Although aspects of an LTE, LTE-A, LTE-A Pro, or NR system may be described for purposes of example, and LTE, LTE-A, LTE-A Pro, or NR terminology may be used in much of the description, the techniques described herein are applicable beyond LTE, LTE-A, LTE-A Pro, or NR networks. For example, the described techniques may be applicable to various other wireless communications systems such as Ultra Mobile Broadband (UMB), Institute of Electrical and Electronics Engineers (IEEE) 802.11 (Wi-Fi), IEEE 802.16 (WiMAX), IEEE 802.20, Flash-OFDM, as well as other systems and radio technologies not explicitly mentioned herein.

Information and signals described herein may be represented using any of a variety of different technologies and techniques. For example, data, instructions, commands, information, signals, bits, symbols, and chips that may be referenced throughout the description may be represented by voltages, currents, electromagnetic waves, magnetic fields or particles, optical fields or particles, or any combination thereof.

The various illustrative blocks and components described in connection with the disclosure herein may be implemented or performed using a general-purpose processor, a DSP, an ASIC, a CPU, an FPGA or other programmable logic device, discrete gate or transistor logic, discrete hardware components, or any combination thereof designed to perform the functions described herein. A general-purpose processor may be a microprocessor but, in the alternative, the processor may be any processor, controller, microcontroller, or state machine. A processor may also be implemented as a combination of computing devices (e.g., a combination of a DSP and a microprocessor, multiple microprocessors, one or more microprocessors in conjunction with a DSP core, or any other such configuration).

The functions described herein may be implemented using hardware, software executed by a processor, firmware, or any combination thereof. If implemented using software executed by a processor, the functions may be stored as or transmitted using one or more instructions or code of a computer-readable medium. Other examples and implementations are within the scope of the disclosure and appended claims. For example, due to the nature of software, functions described herein may be implemented using software executed by a processor, hardware, firmware, hardwiring, or combinations of any of these. Features implementing functions may also be physically located at various positions, including being distributed such that portions of functions are implemented at different physical locations.

Computer-readable media includes both non-transitory computer storage media and communication media including any medium that facilitates transfer of a computer program from one location to another. A non-transitory storage medium may be any available medium that may be accessed by a general-purpose or special-purpose computer. By way of example, and not limitation, non-transitory computer-readable media may include RAM, ROM, electrically erasable programmable ROM (EEPROM), flash memory, compact disk (CD) ROM or other optical disk storage, magnetic disk storage or other magnetic storage devices, or any other non-transitory medium that may be used to carry or store desired program code means in the form of instructions or data structures and that may be accessed by a general-purpose or special-purpose computer, or a general-purpose or special-purpose processor. Also, any connection is properly termed a computer-readable medium. For example, if the software is transmitted from a website, server, or other remote source using a coaxial cable, fiber optic cable, twisted pair, digital subscriber line (DSL), or wireless technologies such as infrared, radio, and microwave, then the coaxial cable, fiber optic cable, twisted pair, DSL, or wireless technologies such as infrared, radio, and microwave are included in the definition of computer-readable medium. Disk and disc, as used herein, include CD, laser disc, optical disc, digital versatile disc (DVD), floppy disk and Blu-ray disc. Disks may reproduce data magnetically, and discs may reproduce data optically using lasers. Combinations of the above are also included within the scope of computer-readable media.
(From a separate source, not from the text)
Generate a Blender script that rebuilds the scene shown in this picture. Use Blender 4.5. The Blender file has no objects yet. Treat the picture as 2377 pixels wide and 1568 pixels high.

As used herein, including in the claims, “or” as used in a list of items (e.g., a list of items prefaced by a phrase such as “at least one of” or “one or more of”) indicates an inclusive list such that, for example, a list of at least one of A, B, or C means A or B or C or AB or AC or BC or ABC (i.e., A and B and C). Also, as used herein, the phrase “based on” shall not be construed as a reference to a closed set of conditions. For example, an example step that is described as “based on condition A” may be based on both a condition A and a condition B without departing from the scope of the present disclosure. In other words, as used herein, the phrase “based on” shall be construed in the same manner as the phrase “based at least in part on.”

The term “determine” or “determining” encompasses a variety of actions and, therefore, “determining” can include calculating, computing, processing, deriving, investigating, looking up (such as via looking up in a table, a database or another data structure), ascertaining and the like. Also, “determining” can include receiving (e.g., receiving information), accessing (e.g., accessing data stored in memory) and the like. Also, “determining” can include resolving, obtaining, selecting, choosing, establishing, and other such similar actions.

In the appended figures, similar components or features may have the same reference label. Further, various components of the same type may be distinguished by following the reference label by a dash and a second label that distinguishes among the similar components. If just the first reference label is used in the specification, the description is applicable to any one of the similar components having the same first reference label irrespective of the second reference label, or other subsequent reference label.

The description set forth herein, in connection with the appended drawings, describes example configurations and does not represent all the examples that may be implemented or that are within the scope of the claims. The term “example” used herein means “serving as an example, instance, or illustration,” and not “preferred” or “advantageous over other examples.” The detailed description includes specific details for the purpose of providing an understanding of the described techniques. These techniques, however, may be practiced without these specific details. In some instances, known structures and devices are shown in block diagram form in order to avoid obscuring the concepts of the described examples.

The description herein is provided to enable a person having ordinary skill in the art to make or use the disclosure. Various modifications to the disclosure will be apparent to a person having ordinary skill in the art, and the generic principles defined herein may be applied to other variations without departing from the scope of the disclosure. Thus, the disclosure is not limited to the examples and designs described herein but is to be accorded the broadest scope consistent with the principles and novel features disclosed herein.